Correct. I also considered that the sudden switch to nans might be caused by some computational precision issue. But even if that's what's causing the nans, we still don't know what's squashing these min/max values. At the iteration before failing, the BaseCube values range from -370.32 to -364.90. At the fail point, both the BaseCube and the ImageCube are all nans.

Have you switched/updated your source version of MPoL to include the commits from last week on the DataAverager and DirtyImager? I'm just wondering if there might be an issue stemming from the relative change in likelihood relative to the other loss functions (I wouldn't think this would matter, but you never know...)

I updated to see if this would fix the issue, but unfortunately it didn't.
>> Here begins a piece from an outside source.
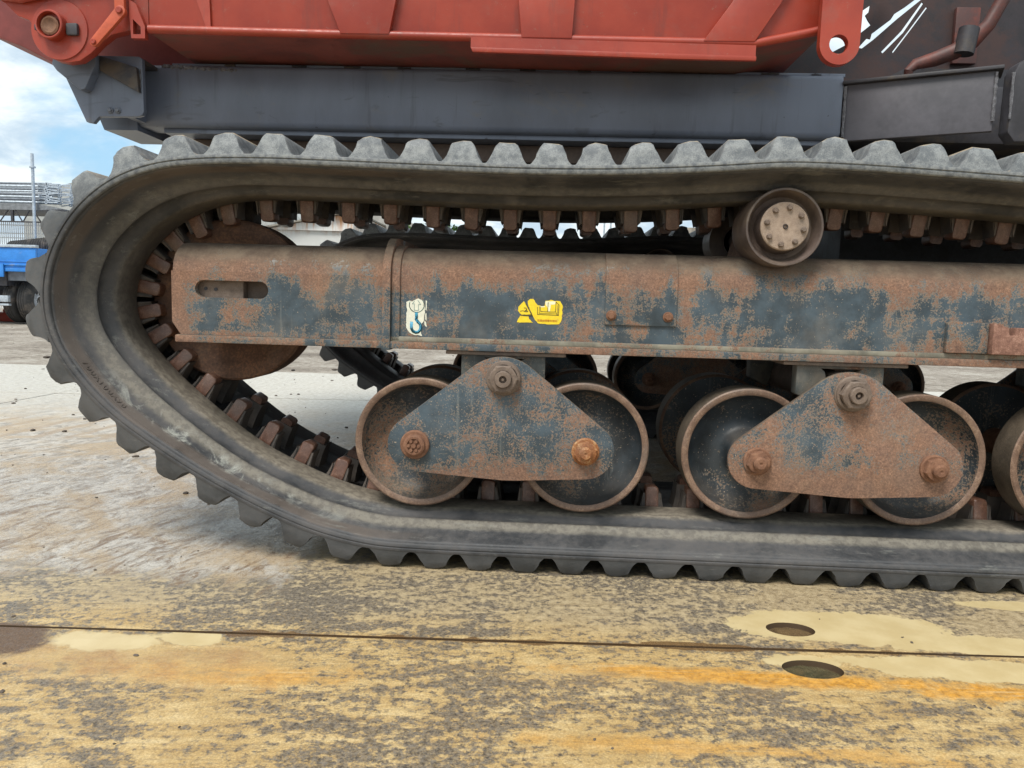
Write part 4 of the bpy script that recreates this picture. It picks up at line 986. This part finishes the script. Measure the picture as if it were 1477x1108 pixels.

Regarding your comment about the entropy prior intensity: I agree with you that it seems bizarre to me that an image with max intensities of 1e-159 would yield a lower loss function value than, say, one with uniform values of 1e-7. Outside of any optimization loop, can you just verify what the nll loss, entropy loss, and sum of both are for the last image w/o nans and a blank one of 1e-7?

For the last image without nans, the nll loss is 1.5563 and the entropy loss is -105.7719. The sum (i.e. total loss) is -104.2156. I can work on getting those values for a blank cube of 1e-7.

Is there anything weird about the value (type, int, string, etc...) that you are using for the entropy prior intensity? To be safe you could specify it as a torch tensor, since that's how it would be used inside of the entropy function.

I've been specifying in the same ways I always have been, but I've tried changing it up and this hasn't had any effect.

You are just running with the entropy regularizer, right? No other regularizers?

Correct.

[iancze]

Closed by #179 . I think the summary is that @iancze had originally implemented the total flux prefactor normalization incorrectly. In the EHT IV paper (which we claimed to follow!) they use this prefactor as a fixed estimate of the total flux. In our original implementation, we implemented this as a normalization that was recalculated using the total flux of the current image. Apparently this lead to instabilities when optimizing, including exploding gradients. PR #179 updated the entropy loss function to be the same as EHT IV (with fixed, constant prefactor), and so far this issue seems to be resolved.